Z世代は自分の殻に閉じこもる? 彼らが「孤独」を好む理由とは

AI要約

若い世代であるZ世代が心の平和を大切にし、ひとりでいることや安全な場所を求める傾向が強い。

Z世代は感情が細やかで、自分の気分や関係に気を配り、有害だと感じるとすぐに逃げ出す傾向がある。

仕事においても自己主張よりもセルフケアを重視し、合わない環境ではすぐに辞める姿勢が見られる。

Z世代は自分の殻に閉じこもる? 彼らが「孤独」を好む理由とは

人とすぐに繋がることができる時代となったのに、自分の殻に閉じこもるZ世代の若者が増えている。Z世代とはどんな世代なのだろうか?

「#protectyourpeace」というハッシュタグを見たことはあるだろうか。「心の平和を守ろう」という意味だ。

「自分の心の平和を守ることは、無言で相手を無視してバツの悪い思いをさせることでも、人を避けることでもない。それは孤独の空間で、自分がなにを必要としているかを悟り、自分を取り戻すためのもの。そこでは他人に言い訳する必要もない」と26歳のケイシー・モリナ(TikTok@caseyishealing)は語る。

彼女に限らず、このハッシュタグを使う人は多い。TikTokだけでも2億7000万回以上のビューがある。心の平和を守ることはZ世代、すなわち20代から30代の若い世代にとっていまやひとつの使命のようになっている。

あえてひとりでいることにZ世代は憧れ、共感する。ひとりの時間こそが安全でくつろげる場に感じるからだ。ジャーナリストであり、『Jeunes et Stylés(原題訳:若くてスタイリッシュ)』の著作もある26歳のオーギュスタン・ブグロは、動画投稿を通じてそのことを感じている。

「ひとりで映画館などへ出かける動画を公開すると、すぐに若い子たちから共感のメッセージがくる。カップルというものが重視されるこの社会で、僕の撮る世界に彼らは惹かれるようだ。メッセージには、動画を見てほっとした、あなたのアカウントは自分たちのセーフ・スペースだ、などとある」と語った。

セーフ・スペースや心の平和にこだわるZ世代は、上の世代と比べて孤独が好きなのだろうか? 「この世代は、ひとりで何かに打ち込むことが好きだ」と、臨床心理学者のジョアンナ・ロザンブリュムは言う。彼女は『Déconditionnez-vous!(原題訳:心理的抑圧から解放されよう!)』(Trédaniel刊)という本の著者だ。
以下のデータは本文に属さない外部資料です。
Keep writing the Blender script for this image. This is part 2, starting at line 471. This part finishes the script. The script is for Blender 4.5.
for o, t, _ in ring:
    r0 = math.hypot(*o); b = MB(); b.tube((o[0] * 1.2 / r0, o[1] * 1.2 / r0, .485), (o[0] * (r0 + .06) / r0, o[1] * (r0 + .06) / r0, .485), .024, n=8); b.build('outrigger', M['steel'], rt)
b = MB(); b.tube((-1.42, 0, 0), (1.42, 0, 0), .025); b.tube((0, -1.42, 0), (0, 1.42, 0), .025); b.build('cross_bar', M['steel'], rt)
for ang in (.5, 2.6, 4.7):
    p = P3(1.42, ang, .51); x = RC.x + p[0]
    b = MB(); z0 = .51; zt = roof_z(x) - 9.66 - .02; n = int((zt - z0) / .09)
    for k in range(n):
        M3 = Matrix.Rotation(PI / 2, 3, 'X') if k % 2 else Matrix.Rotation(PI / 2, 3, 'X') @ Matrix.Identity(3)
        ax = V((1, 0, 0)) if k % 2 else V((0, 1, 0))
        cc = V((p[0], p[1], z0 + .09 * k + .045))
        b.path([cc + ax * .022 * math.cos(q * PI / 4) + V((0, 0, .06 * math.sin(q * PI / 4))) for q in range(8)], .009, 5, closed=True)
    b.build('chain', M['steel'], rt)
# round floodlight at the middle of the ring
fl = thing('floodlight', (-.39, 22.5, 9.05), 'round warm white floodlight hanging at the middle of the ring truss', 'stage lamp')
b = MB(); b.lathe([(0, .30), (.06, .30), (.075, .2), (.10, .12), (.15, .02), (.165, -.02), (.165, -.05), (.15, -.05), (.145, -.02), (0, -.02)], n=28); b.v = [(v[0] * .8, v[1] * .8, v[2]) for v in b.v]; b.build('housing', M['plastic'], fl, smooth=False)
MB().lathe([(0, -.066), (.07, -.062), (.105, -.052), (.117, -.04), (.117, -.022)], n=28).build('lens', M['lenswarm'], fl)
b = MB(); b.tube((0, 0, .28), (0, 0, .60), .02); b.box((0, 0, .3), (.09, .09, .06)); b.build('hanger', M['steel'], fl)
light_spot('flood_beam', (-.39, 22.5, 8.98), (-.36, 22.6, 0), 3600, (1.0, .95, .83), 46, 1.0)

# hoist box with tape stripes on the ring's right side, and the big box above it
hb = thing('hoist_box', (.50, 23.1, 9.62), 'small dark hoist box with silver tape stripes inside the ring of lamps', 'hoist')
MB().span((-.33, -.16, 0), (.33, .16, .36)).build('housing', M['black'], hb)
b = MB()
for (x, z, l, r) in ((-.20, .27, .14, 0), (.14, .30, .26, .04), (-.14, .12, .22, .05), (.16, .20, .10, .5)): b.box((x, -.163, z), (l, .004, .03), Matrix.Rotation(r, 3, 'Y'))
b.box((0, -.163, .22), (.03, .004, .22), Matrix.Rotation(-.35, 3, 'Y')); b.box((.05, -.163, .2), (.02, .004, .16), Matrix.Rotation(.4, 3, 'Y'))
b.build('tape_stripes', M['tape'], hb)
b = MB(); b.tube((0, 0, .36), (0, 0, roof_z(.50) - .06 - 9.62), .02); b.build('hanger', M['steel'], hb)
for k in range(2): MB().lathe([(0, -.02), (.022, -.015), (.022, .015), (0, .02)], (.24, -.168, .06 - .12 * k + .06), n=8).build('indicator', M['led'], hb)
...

Z世代に人気のあるインフルエンサーを見ればなんとなく傾向がわかる。たとえばローラ・パスケ(@lauratravelbook)は、花が咲きみだれる庭や水彩画、スイスの山でのハイキングなどの写真を、ジブリ映画の美しい音楽をBGMに投稿している人気インフルエンサーだ。ジャーナリストのオーギュスタン・ブグロは、彼女の人気をこんなふうに分析する。「若い子たちは彼女のことが大好き。ヒステリックな一部のSNSの真逆をいく、まるでおばあちゃんのひとり暮らしのようだからだ」

Z世代の目指すライフスタイルのキーワードは、美しい、スロー、ソロ。そして心の平和がおびやかされそうになると、外の荒波から身を守ってくれる安全な場所に潜りこむ。

「争いを好まない世代だ。感情がとても細やかで、関係がうまくいっていないことに気付くとすぐに、自分の気分という、主観的な内的判断基準に頼る。"自分の気分はどう? 自分は大丈夫?"とね」と言うのは、『La Génération Z aux rayons X(原題訳:X線にかけたZ世代)』(Éditions du Cerf刊)の著者である人類学者のエリザベス・スーリエだ。答えがノーなら、そしてその関係が自分に有害に思えたら、とっとと逃げ出す。相手が恋人であれ、友人であれ、会社であれ。

「母は25年間も仕事に耐えてきたと言う。耐えなきゃいけない職場にずっと留まるなんて、自分には考えられない。同世代には、いい学校を出たのに上司との関係がわずらわしい、上下関係のいざこざにまきこまれたくないと、生きていくための最低限の仕事しかしない人が結構いる」とジャーナリストのオーギュスタン・ブグロはZ世代らしい気持ちを素直に語った。

会社が合わないと感じたら辞めるのも早い。「自分がないがしろにされていて、誰にも守ってもらえないと感じたら、辞める選択をするかもしれない。この世代は権力志向でもなく、自己主張したいのでもなく、セルフリスペクト、自分を尊重することに重きを置いている」と人類学者のエリザベス・スーリエも言う。この世代にとって重要なのはセルフケア。だからちょっともめただけですぐに関係を断ち切り、殻に閉じこもる。